Thursday, May 10, 2012

Imagining the Future

I wasn't going to post anything today, but then as I was getting into the shower (my thinking room) a whisper of a thought flitted through my consciousness. I almost lost it down the drain. Almost.

A while back (three or four months), I saw this show about Star Trek and how the fictional tech on the show has sort of come into being. Not spaceships or warp drive, but mp3 players and portable communication devices. It got me thinking. (I can hear that "uh oh". Don't try to deny it.)

What if we need people to imagine amazing things before they can be invented?

I know that the inventors imagine what they want to create before they are able to create it. What I'm asking is what if we need people to imagine the outlandish or out-of-left-field ideas? Can the act of imagining something that doesn't seem possible make it so that it can be invented?
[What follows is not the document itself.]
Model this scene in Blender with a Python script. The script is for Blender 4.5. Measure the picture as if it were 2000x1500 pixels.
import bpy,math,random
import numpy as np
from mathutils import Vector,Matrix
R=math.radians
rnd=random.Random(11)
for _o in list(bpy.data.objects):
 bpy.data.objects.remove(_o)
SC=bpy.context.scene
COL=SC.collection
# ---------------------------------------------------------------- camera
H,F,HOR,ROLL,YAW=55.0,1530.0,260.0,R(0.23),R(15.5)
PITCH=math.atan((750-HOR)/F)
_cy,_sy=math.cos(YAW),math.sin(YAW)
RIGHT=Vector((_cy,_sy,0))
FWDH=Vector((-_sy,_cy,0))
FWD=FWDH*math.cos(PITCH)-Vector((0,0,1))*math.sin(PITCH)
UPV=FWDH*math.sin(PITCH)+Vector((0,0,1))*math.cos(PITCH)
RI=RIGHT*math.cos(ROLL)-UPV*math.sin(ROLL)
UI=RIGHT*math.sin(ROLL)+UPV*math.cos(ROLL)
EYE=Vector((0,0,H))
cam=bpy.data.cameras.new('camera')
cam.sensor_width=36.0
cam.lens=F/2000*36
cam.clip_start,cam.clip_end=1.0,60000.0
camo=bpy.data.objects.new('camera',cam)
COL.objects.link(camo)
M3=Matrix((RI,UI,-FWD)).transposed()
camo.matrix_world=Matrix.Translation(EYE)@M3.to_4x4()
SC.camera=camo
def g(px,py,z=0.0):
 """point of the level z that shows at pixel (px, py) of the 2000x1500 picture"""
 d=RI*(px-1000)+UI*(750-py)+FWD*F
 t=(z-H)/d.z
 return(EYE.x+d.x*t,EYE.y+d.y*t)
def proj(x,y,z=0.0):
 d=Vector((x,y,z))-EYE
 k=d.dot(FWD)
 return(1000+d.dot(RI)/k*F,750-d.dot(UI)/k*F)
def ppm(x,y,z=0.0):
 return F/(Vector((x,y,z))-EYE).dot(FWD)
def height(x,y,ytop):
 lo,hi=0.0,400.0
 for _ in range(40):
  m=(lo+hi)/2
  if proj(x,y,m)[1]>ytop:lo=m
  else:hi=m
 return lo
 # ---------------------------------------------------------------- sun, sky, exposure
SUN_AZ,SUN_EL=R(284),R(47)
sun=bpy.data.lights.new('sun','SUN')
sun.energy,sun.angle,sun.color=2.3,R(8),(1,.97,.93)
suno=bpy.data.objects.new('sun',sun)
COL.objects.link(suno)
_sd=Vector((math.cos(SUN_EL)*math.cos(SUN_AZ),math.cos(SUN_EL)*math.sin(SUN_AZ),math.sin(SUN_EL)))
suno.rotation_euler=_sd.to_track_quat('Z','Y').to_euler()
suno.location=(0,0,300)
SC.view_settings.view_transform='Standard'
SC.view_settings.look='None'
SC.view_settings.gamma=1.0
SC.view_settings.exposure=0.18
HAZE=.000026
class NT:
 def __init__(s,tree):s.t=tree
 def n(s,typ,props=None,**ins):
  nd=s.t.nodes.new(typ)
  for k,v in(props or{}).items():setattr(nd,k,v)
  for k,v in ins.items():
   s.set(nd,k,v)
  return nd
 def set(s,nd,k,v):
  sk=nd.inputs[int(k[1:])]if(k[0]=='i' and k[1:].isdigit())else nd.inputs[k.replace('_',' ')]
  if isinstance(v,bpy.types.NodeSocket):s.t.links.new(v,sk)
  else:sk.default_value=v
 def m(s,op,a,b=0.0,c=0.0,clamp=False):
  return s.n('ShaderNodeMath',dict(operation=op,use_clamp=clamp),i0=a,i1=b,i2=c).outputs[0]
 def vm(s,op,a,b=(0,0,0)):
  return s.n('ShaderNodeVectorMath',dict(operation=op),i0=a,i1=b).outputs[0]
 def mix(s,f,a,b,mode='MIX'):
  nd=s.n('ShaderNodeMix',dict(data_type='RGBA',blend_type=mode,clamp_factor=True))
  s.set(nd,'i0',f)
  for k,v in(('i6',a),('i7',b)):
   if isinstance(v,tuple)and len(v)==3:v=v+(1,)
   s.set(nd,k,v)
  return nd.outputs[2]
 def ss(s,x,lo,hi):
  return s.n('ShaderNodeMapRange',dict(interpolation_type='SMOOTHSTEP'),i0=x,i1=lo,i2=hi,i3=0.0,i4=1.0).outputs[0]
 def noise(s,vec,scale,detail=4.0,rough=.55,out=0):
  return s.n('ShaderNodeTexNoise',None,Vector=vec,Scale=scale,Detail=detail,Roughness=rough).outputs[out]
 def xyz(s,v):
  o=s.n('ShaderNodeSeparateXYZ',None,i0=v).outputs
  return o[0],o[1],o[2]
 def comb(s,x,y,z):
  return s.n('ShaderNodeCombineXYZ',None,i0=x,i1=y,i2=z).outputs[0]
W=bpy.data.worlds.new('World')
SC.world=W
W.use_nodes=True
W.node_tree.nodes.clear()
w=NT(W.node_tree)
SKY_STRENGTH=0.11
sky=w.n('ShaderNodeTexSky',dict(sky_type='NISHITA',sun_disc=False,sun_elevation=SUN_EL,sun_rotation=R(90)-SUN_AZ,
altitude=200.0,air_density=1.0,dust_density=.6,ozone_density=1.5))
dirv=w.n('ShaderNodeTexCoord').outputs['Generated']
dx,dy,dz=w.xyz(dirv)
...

  1. The simple answer is yes. Imagining new things lies at the very crux of invention. It takes place because people feel that there's something missing. Like...wouldn't it be cool if humans could just fly to work. And then someone else gets on board and things, "That's a good idea. I could invent a jetpack or a flying car and make that possible." I don't think that there would be any progress in science if people weren't "imagining" things.

    Look at all the theories proposed by astrophysicists. They are theories because people are imagining them trying to unify all the things that they observe into something that explains it all. Out of this kind of thinking comes the Higgs Boson, etc.

    And quantum mechanics has its own mystery. You and I know that light changes from a particle to a wave when it is observed. This fact has been proven over and over in the dual slit experiment. Einstein once asked his partner, "Can you prove to me that the moon exists when no one is looking for it?" His partner answered "no".

    So maybe the act of imagining not only makes things possible to be invented, but in fact makes them exist in the first place. Maybe we all exist because somewhere, someplace, someone is imagining us. That's kind of a real mind bender.

  2. That makes total sense. Creating is only one part of the equation. First you have to imagine it. Or perhaps people can look at current technology and imagine what it will evolve to in the future. Either way, if it's something outlandish, it will be "impossible" for the time. But if we can think it up, maybe we can think up how to make it, too, so nothing is truly impossible

  3. Interesting questions. Sometimes older science fiction looks dated because the author had no clue what the future would bring. But sometimes it's eerie what they predict.

    I've noticed a lot of dystopian has gone from buttons to touch screens recently.